Minerals, fossils, birds, butterflies, mammals, shells, American Indian artifacts, scrimshaw, ship models, musical instruments, pewter, china, glassware, antique dolls, police and fire-fighting equipment, paintings, mill memorabilia, and time capsules are just a few of the many fascinating items on display.

The Woodman Institute Museum is open Wednesdays through Sundays from 12:30 to 4:30 p.m. Admission is $5.00 for adults, $4.00 for students and senior citizens (65 years and older), $2.00 for teenagers age 14 through 16 years, and free for kids age 13 years and younger. Reservations for groups of 12 or more are requested. Local history books are available in the gift shop. For more information or to secure a reservation call 603-742-1038.
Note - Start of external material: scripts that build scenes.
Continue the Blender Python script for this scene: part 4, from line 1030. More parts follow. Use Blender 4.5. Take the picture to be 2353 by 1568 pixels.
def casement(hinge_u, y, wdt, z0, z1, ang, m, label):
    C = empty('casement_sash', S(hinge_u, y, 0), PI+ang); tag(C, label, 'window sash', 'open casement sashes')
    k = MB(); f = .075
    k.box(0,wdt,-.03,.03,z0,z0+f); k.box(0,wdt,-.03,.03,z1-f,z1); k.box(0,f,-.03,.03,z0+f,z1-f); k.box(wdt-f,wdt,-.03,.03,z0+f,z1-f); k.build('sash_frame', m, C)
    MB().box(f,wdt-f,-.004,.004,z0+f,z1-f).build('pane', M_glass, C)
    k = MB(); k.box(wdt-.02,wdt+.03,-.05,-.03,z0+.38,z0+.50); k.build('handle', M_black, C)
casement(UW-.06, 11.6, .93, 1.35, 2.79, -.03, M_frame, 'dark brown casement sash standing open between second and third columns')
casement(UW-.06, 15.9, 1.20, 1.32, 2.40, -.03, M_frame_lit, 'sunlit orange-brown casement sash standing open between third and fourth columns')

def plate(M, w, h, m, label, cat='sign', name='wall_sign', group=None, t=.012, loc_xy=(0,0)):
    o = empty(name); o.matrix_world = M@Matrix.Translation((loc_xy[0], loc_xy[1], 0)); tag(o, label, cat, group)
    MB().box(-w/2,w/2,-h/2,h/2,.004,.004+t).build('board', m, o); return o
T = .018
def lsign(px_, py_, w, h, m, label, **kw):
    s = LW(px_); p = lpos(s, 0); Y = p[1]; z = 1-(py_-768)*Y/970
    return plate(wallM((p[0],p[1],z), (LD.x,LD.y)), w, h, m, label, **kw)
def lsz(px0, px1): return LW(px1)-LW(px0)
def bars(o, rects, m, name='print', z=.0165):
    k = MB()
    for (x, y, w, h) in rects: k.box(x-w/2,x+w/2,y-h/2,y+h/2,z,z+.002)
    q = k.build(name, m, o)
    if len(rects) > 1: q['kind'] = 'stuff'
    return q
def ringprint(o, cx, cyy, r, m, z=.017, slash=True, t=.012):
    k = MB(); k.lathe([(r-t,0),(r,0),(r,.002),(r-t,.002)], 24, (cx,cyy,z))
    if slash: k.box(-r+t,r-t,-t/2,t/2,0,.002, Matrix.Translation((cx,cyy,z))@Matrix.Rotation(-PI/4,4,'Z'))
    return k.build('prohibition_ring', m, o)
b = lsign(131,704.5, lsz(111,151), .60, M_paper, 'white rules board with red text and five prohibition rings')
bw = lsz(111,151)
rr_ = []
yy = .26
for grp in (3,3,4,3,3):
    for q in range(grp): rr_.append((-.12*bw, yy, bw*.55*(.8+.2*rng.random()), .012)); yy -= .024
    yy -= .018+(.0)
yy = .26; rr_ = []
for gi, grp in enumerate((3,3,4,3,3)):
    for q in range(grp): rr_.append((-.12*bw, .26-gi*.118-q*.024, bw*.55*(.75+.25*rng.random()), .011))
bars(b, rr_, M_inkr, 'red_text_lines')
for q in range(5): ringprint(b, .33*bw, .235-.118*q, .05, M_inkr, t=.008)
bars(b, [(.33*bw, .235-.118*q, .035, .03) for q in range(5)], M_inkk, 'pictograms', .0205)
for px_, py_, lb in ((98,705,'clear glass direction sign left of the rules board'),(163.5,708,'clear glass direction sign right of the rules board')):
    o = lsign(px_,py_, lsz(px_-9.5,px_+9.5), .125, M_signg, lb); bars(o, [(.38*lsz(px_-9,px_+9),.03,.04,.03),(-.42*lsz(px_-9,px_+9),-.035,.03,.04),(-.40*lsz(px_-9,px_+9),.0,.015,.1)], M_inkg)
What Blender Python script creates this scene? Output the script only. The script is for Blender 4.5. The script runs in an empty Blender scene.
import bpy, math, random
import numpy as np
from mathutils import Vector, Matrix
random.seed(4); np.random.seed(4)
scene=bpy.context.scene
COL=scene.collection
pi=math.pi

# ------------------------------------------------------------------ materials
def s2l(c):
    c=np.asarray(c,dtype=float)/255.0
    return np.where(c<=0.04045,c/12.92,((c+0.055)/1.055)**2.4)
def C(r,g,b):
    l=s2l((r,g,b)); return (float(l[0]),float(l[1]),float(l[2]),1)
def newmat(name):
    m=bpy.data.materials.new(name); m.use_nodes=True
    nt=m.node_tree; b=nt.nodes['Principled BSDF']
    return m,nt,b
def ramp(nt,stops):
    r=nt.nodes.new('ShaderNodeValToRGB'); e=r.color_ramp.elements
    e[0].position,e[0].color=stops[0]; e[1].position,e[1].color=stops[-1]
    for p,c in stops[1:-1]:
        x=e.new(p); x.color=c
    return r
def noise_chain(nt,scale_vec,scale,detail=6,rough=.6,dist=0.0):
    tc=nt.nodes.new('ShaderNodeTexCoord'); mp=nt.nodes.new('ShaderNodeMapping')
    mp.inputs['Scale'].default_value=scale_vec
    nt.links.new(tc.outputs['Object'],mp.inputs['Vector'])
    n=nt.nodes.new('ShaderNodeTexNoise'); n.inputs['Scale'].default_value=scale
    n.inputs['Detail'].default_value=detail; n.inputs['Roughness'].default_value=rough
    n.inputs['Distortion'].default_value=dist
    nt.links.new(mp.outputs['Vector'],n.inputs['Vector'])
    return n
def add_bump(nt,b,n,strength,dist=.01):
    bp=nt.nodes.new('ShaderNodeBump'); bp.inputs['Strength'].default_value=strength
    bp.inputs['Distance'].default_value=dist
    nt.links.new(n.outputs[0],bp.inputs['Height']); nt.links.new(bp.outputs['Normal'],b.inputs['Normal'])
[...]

Additional Resources for Historical Information

Dover’s Heritage Trails
Greater Dover Chamber of Commerce
299 Central Avenue
Dover, NH 03820
603-742-2218
The Greater Dover Chamber of Commerce publishes Dover’s Heritage Trails, a brochure featuring three historical self-guided walking tours. The tours cover the old mill area along the river and downtown, the historic residential district, and the Pine Hill Cemetery.

Dover Historical Society
PO Box 1916
Dover, NH 03820
603-742-8281
The Dover Historical Society conducts informational programs throughout the year, as well as walking and trolley tours of the city’s historic sites. Volunteers from the group compile information about historic Dover and arrange and conduct the tours in the fall.

Dover Main Street
100 Main Street
Dover, NH 03820
603-740-6435
Dover Main is a revitalization program that promotes the historic and economic redevelopment of downtown Dover.

Dover Public Library
73 Locust Street
Dover, NH 03820
603-516-6050
The Dover Public Library’s Historical Room houses a collection of historic maps, city directories, city reports, a large collection of photographs dating back to the early days of photography, and much more.

Images of the Past Gallery
35 Atkinson Street
Dover, NH 03820
603-742-7783
Located in a restored carriage barn, Images of the Past Gallery features sepia and hand-colored historic photographs printed from original glass plate negatives. Built circa 1870, the adjacent main building was once the residence of one of Dover’s wealthiest citizens, Joseph Abbott.